By asking the committee to undertake this inquiry, we are seeking to continue these progressive social and economic reforms by investigating the opportunities available to government to encourage landlords to ensure that the properties they own are occupied by people who need places to live.

According to SQM Research, the residential property vacancy rate as of February this year was only 0.5 per cent, which may lead one to wonder why vacancy taxation should be considered by the committee as a means to lower rental prices. This rate is calculated on the number of rentals on the market, not the number of dwellings that exist that would, with the right incentives, be let out.

There is some debate as to what constitutes a vacant property. Is it a property for which residential rates are not charged or is it another inhabitable property that for a particular length of time nobody calls home? How should the government determine what is or is not vacant? Should the vacancy rate be measured on what is offered to the market or should it include situations such as developers who keep properties on the sales market, waiting for such a point at which the market is willing to pay a price they have deemed as required to sell—often a unit? At this point that is unclear, and it should be the work of such an inquiry to determine how this rate is calculated and therefore when and how extra taxation may be applied.
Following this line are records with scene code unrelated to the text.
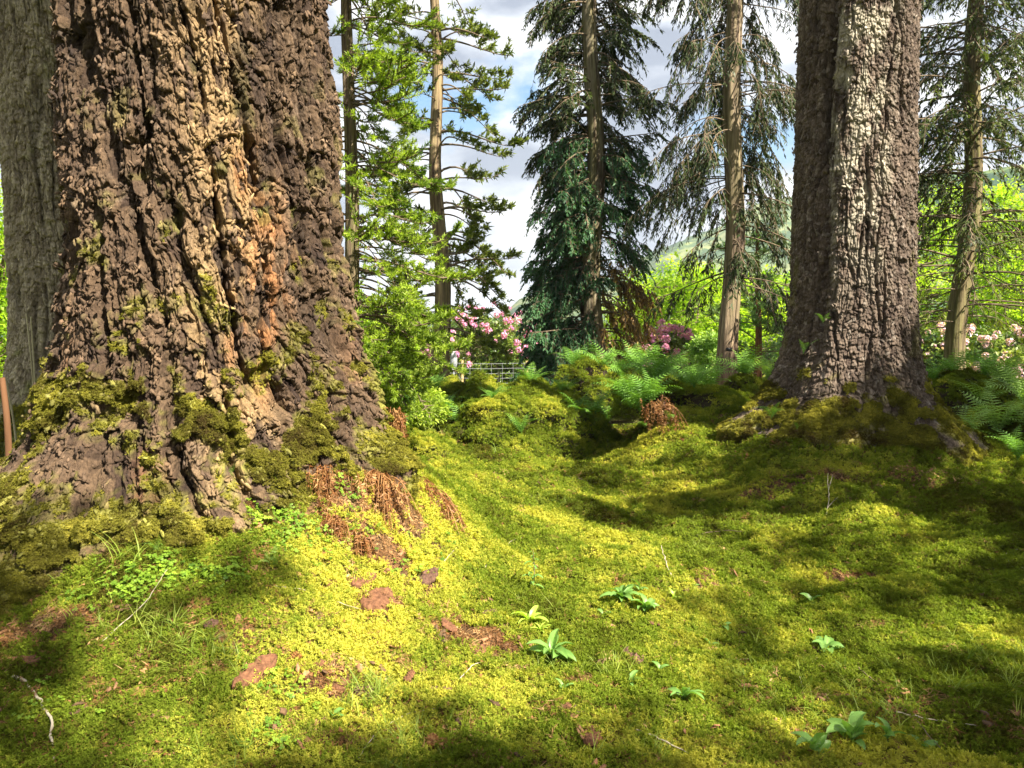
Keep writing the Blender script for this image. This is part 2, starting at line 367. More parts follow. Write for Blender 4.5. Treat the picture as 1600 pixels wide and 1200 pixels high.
# ------------------------------------------------------------------ uncountable cover (instanced templates)
def rot_align(N, spin, tilt):
    """Euler XYZ for z axis along N, then random spin"""
    N = unit(N); z = unit(N+tilt); ref = np.stack([np.cos(spin), np.sin(spin), np.zeros_like(spin)], -1)
    x = unit(ref-z*(ref*z).sum(-1, keepdims=True)); y = np.cross(z, x)
    # matrix columns x,y,z -> euler XYZ
    ey = -np.arcsin(np.clip(x[:, 2], -1, 1)); ex = np.arctan2(y[:, 2], z[:, 2]); ez = np.arctan2(x[:, 1], x[:, 0])
    return np.stack([ex, ey, ez], -1)
def scatter(name, pts, rot, scl, tint, templates, parent=None, label=None, cat=None, kind='stuff'):
    me = bpy.data.meshes.new(name); me.vertices.add(len(pts)); me.vertices.foreach_set('co', np.asarray(pts, np.float32).ravel())
    for k, a, t, f in (('rot', rot, 'FLOAT_VECTOR', 'vector'), ('scl', scl, 'FLOAT', 'value'), ('tint', tint, 'FLOAT', 'value')):
        A = me.attributes.new(k, t, 'POINT'); A.data.foreach_set(f, np.asarray(a, np.float32).ravel())
    A = me.attributes.new('pick', 'INT', 'POINT'); A.data.foreach_set('value', rng.integers(0, len(templates), len(pts)).astype(np.int32))
    o = link(bpy.data.objects.new(name, me), parent)
    tc = bpy.data.collections.new(name+' templates')
    for k, t in enumerate(templates): tc.objects.link(bpy.data.objects.new('%s_%02d' % (name, k), t))
    ng = bpy.data.node_groups.new(name, 'GeometryNodeTree'); ng.is_modifier = True
    ng.interface.new_socket('Geometry', in_out='INPUT', socket_type='NodeSocketGeometry'); ng.interface.new_socket('Geometry', in_out='OUTPUT', socket_type='NodeSocketGeometry')
    n = ng.nodes; gi = n.new('NodeGroupInput'); go = n.new('NodeGroupOutput')
    ci = n.new('GeometryNodeCollectionInfo'); ci.inputs[0].default_value = tc; ci.inputs['Separate Children'].default_value = True
    ip = n.new('GeometryNodeInstanceOnPoints'); ip.inputs['Pick Instance'].default_value = True
    def na(nm, ty):
        x = n.new('GeometryNodeInputNamedAttribute'); x.data_type = ty; x.inputs[0].default_value = nm; return x.outputs[0]
    Lk = ng.links.new
    Lk(gi.outputs[0], ip.inputs['Points']); Lk(ci.outputs[0], ip.inputs['Instance'])
    er = n.new('FunctionNodeEulerToRotation'); Lk(na('rot', 'FLOAT_VECTOR'), er.inputs[0]); Lk(er.outputs[0], ip.inputs['Rotation'])
    Lk(na('scl', 'FLOAT'), ip.inputs['Scale']); Lk(na('pick', 'INT'), ip.inputs['Instance Index'])
    Lk(ip.outputs[0], go.inputs[0])
    md = o.modifiers.new('cover', 'NODES'); md.node_group = ng
    return tag(o, label, cat, None, kind)

def moss_template(mat, seed, nspr=7, rad=.024, hgt=.020, bl=.0115, bw=.0030, nb=12):
    r = np.random.default_rng(seed); g = Geo()
    for k in range(nspr):
        a = r.uniform(0, 2*np.pi); q = rad*math.sqrt(r.uniform()); c = np.array([q*math.cos(a), q*math.sin(a), 0]); h = hgt*r.uniform(.5, 1.2)
        lean = r.normal(0, .3, 3)*h; lean[2] = 0
        an = r.uniform(0, 2*np.pi, nb); el = r.uniform(-.1, 1.3, nb); t = r.uniform(.35, 1, nb)[:, None]
        D = np.stack([np.cos(an)*np.cos(el), np.sin(an)*np.cos(el), np.sin(el)], -1)
        P = c+(np.array([0, 0, h])+lean)*t
        g.leaves(P, D, np.array([0, 0, 1.])+r.normal(0, .3, (nb, 3)), bl*r.uniform(.6, 1.2, nb), bw, bend=.12)
    return g.build('moss_tuft', mat, obj=False, smooth=False)
MT = [moss_template(M['moss'], k) for k in range(6)]
MTT = [moss_template(M['trunk_moss'], 20+k, 8, .02, .008, .009) for k in range(5)]

def sample_ground(n, ylo, yhi, wide=.78, pad=.5, pw=1.0):
    """points over the ground whose spacing grows with distance"""
    Y = ylo*(yhi/ylo)**rng.uniform(0, 1, n); X = rng.uniform(-1, 1, n)*(wide*Y+pad)
    return X, Y
def build_moss():
    n1 = 24000; n2 = 210000
    Y1 = rng.uniform(1.8, 3.3, n1); X1 = rng.uniform(-1, 1, n1)*(.8*Y1+.3)
    X2, Y2 = sample_ground(n2, 3.3, 26)
    X = np.r_[X1, X2]; Y = np.r_[Y1, Y2]; s = np.maximum(1, Y/3.3)**.58*rng.uniform(.75, 1.35, len(X))
    lit = litter(X, Y); gapn = pn(X*17, Y*17, 0, 57)+.5*pn(X*41, Y*41, 0, 58); keep = (rng.uniform(0, 1, len(X)) > lit*1.25-.12) & ((gapn > -.38) | (Y > 7))
    X, Y, s = X[keep], Y[keep], s[keep]
    # keep off the trunks
    k = ((X+1.81)**2+(Y-4.6)**2 > .85**2) & ((X-3.7)**2+(Y-8.4)**2 > .8**2); X, Y, s = X[k], Y[k], s[k]
    Z = H(X, Y); N = Hn(X, Y)
    t = .52+.55*fbm(X*.9, Y*.9, 0, 3, 50)+.25*pn(X*4, Y*4, 0, 55)+rng.normal(0, .13, len(X))
    # yellower in the centre, greener to the right
    t = t+.10*np.exp(-((X-.1)**2+(Y-3.8)**2)/2.)-.05*sst(1.5, 4, X)
    rot = rot_align(N, rng.uniform(0, 6.28, len(X)), rng.normal(0, .15, (len(X), 3)))
    scatter('moss', np.stack([X, Y, Z], -1), rot, s, np.clip(t, 0, 1), MT)
build_moss()
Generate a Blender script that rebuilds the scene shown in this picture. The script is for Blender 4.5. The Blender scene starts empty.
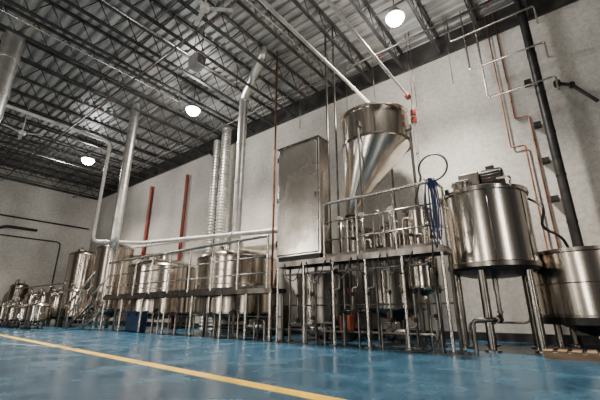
import bpy, bmesh, math, random
from mathutils import Vector, Matrix
random.seed(7)
C = bpy.context.scene.collection
PI = math.pi
# ------------------------------------------------------------------ camera geometry
H = 0.75; F = 350.0; PITCH = math.radians(17.74); YAW = math.radians(38)
def ray(u, v):
    r = (u-300)/F; up = (200-v)/F
    f = math.cos(PITCH)-math.sin(PITCH)*up; z = math.sin(PITCH)+math.cos(PITCH)*up
    return Vector((-f*math.sin(YAW)+r*math.cos(YAW), f*math.cos(YAW)+r*math.sin(YAW), z))
def atY(u, v, Y):
    d = ray(u, v); t = Y/d.y
    return Vector((d.x*t, Y, H+d.z*t))
def atZ(u, v, Z):
    d = ray(u, v); t = (Z-H)/d.z
    return Vector((d.x*t, d.y*t, Z))
cam = bpy.data.cameras.new('camera'); co = bpy.data.objects.new('camera', cam); C.objects.link(co)
co.location = (0, 0, H); co.rotation_euler = (PI/2+PITCH, 0, YAW)
cam.sensor_width = 36; cam.lens = 36*F/600; cam.clip_end = 200
bpy.context.scene.camera = co

# ------------------------------------------------------------------ materials
def mat(name, col, rough=.5, metal=0, col2=None, scale=(3,3,3), detail=5, rough2=None, bump=0, emit=0, lo=.35, hi=.65, coat=0):
    m = bpy.data.materials.new(name); m.use_nodes = True
    nt = m.node_tree; b = nt.nodes['Principled BSDF']; L = nt.links.new
    b.inputs['Base Color'].default_value = (*col, 1); b.inputs['Roughness'].default_value = rough
    b.inputs['Metallic'].default_value = metal
    if emit:
        b.inputs['Emission Color'].default_value = (*col, 1); b.inputs['Emission Strength'].default_value = emit
        return m
    tc = nt.nodes.new('ShaderNodeTexCoord'); mp = nt.nodes.new('ShaderNodeMapping'); n = nt.nodes.new('ShaderNodeTexNoise')
    mp.inputs['Scale'].default_value = scale; n.inputs['Scale'].default_value = 1; n.inputs['Detail'].default_value = detail
    L(tc.outputs['Object'], mp.inputs[0]); L(mp.outputs[0], n.inputs['Vector'])
    r = nt.nodes.new('ShaderNodeValToRGB'); r.color_ramp.elements[0].position = lo; r.color_ramp.elements[1].position = hi
    c2 = col2 or tuple(c*.7 for c in col)
    r.color_ramp.elements[0].color = (*c2, 1); r.color_ramp.elements[1].color = (*col, 1)
    L(n.outputs[0], r.inputs[0]); L(r.outputs[0], b.inputs['Base Color'])
    if rough2 is not None:
        mr = nt.nodes.new('ShaderNodeMapRange'); mr.inputs[1].default_value = lo; mr.inputs[2].default_value = hi
        mr.inputs[3].default_value = rough2; mr.inputs[4].default_value = rough
        L(n.outputs[0], mr.inputs[0]); L(mr.outputs[0], b.inputs['Roughness'])
    if bump:
        bp = nt.nodes.new('ShaderNodeBump'); bp.inputs['Strength'].default_value = bump; bp.inputs['Distance'].default_value = .02
        L(n.outputs[0], bp.inputs['Height']); L(bp.outputs[0], b.inputs['Normal'])
    return m
STEEL = mat('brushed_steel', (.84,.765,.68), .17, 1, (.36,.315,.265), (7,7,.12), 6, .25, 0, 0, .36, .62)
STEELK = mat('kettle_steel', (.68,.595,.505), .17, 1, (.24,.205,.17), (6,6,.12), 6, .26, 0, 0, .36, .62)
STEELC = mat('satin_steel', (.84,.77,.69), .21, 1, (.50,.45,.395), (3,3,.3), 5, .28, 0, 0, .3, .7)
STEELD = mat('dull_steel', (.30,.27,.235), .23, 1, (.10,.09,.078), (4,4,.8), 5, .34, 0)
PIPE = mat('pipe_steel', (.66,.605,.54), .2, 1, (.40,.36,.315), (4,4,2), 4, .28, 0, 0, .3, .7)
PIPED = mat('dark_pipe_steel', (.28,.25,.22), .28, 1, (.12,.106,.09), (4,4,2), 5, .38)  # darker tone of the pipe steel
FRAME = mat('frame_steel', (.17,.152,.137), .38, .9, (.07,.063,.055), (5,5,3), 5, .5)
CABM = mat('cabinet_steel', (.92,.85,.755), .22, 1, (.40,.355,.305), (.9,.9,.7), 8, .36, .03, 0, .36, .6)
DARK = mat('dark_metal', (.035,.032,.03), .45, .7, (.015,.015,.015), (5,5,5))
JOIST = mat('joist_paint', (.07,.067,.063), .4, .5, (.028,.027,.026), (2,2,2))
BLACK = mat('black_rubber', (.012,.012,.014), .5)
WHITEP = mat('white_insulation', (.60,.57,.52), .45, .1, (.40,.38,.345), (3,3,3))
RED = mat('red_paint', (.25,.03,.015), .4, .1, (.13,.02,.012), (4,4,2))
COPPER = mat('copper', (.36,.16,.09), .35, .9, (.2,.09,.055), (4,4,3))
BLUE = mat('blue_hose', (.010,.035,.13), .35, 0, (.005,.015,.06), (6,6,6))
BLUEP = mat('blue_plastic', (.010,.035,.10), .45, 0, (.006,.02,.05), (4,4,4))
ORANGE = mat('orange_plastic', (.38,.05,.015), .45)
GRATE = mat('deck_plate', (.08,.072,.065), .5, .9, (.035,.031,.028), (14,14,14), 5)
WOOD = mat('pallet_wood', (.30,.19,.11), .75, 0, (.15,.095,.055), (2,14,9), 5)
ALU = mat('duct_aluminium', (.72,.69,.64), .33, .95, (.46,.44,.405), (2,2,4), 4, .42, 0, 0, .3, .7)
HEATER = mat('heater_enamel', (.34,.33,.31), .5, .2)
LAMP = mat('lamp_lens', (1,.97,.9), emit=60)
YEL = mat('yellow_line_paint', (.92,.52,.0), .45, 0, (.46,.27,.01), (2.5,2.5,2.5), 9, None, 0, 0, .34, .52)
FADE = mat('pale_line_paint', (.38,.37,.30), .5, 0, (.10,.15,.18), (3,3,3), 8)
def mulnoise(m, scale, lo, hi, c, detail=8, rough=.7, stretch=None):
    nt = m.node_tree; b = nt.nodes['Principled BSDF']; L = nt.links.new
    src = b.inputs['Base Color'].links[0].from_socket
    tc = [n for n in nt.nodes if n.type=='TEX_COORD'][0]
    n2 = nt.nodes.new('ShaderNodeTexNoise'); n2.inputs['Scale'].default_value = scale; n2.inputs['Detail'].default_value = detail; n2.inputs['Roughness'].default_value = rough
    if stretch:
        mp = nt.nodes.new('ShaderNodeMapping'); mp.inputs['Scale'].default_value = stretch
        L(tc.outputs['Object'], mp.inputs[0]); L(mp.outputs[0], n2.inputs['Vector'])
    else: L(tc.outputs['Object'], n2.inputs['Vector'])
    r2 = nt.nodes.new('ShaderNodeValToRGB'); r2.color_ramp.elements[0].position = lo; r2.color_ramp.elements[1].position = hi
    r2.color_ramp.elements[0].color = (*c, 1)
    L(n2.outputs[0], r2.inputs[0])
    m2 = nt.nodes.new('ShaderNodeMixRGB'); m2.blend_type = 'MULTIPLY'; m2.inputs[0].default_value = 1
    L(src, m2.inputs[1]); L(r2.outputs[0], m2.inputs[2]); L(m2.outputs[0], b.inputs['Base Color'])
WALL = mat('painted_concrete', (.64,.60,.535), .7, 0, (.26,.245,.22), (.3,.3,.25), 9, None, .15, 0, .3, .7)
mulnoise(WALL, 7, .32, .6, (.66,.65,.64), 8, .75)
mulnoise(WALL, 22, .35, .55, (.78,.78,.78), 5, .7)
FLOOR = mat('blue_epoxy', (.036,.125,.195), .29, 0, (.020,.080,.132), (1.6,1.6,1.6), 10, .2, 0, 0, .36, .62)
mulnoise(FLOOR, 6, .42, .54, (.55,.57,.6), 10, .9)
mulnoise(FLOOR, 26, .43, .50, (.24,.27,.31), 8, .95)
ROOF = mat('roof_deck', (.40,.392,.375), .45, .4, (.19,.186,.178), (.6,4,1), 6)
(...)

During my time in real estate, prior to my election to this Assembly, it was not uncommon to find developments where sometimes only 20 to 40 per cent of new apartments and new builds were sold when the certificates of occupancy were issued. If you go out looking for a home on Saturday and you meet with one of the agents selling apartments in a new development throughout the city, they will be able to take you to several units in these blocks that are sitting empty, waiting for a buyer.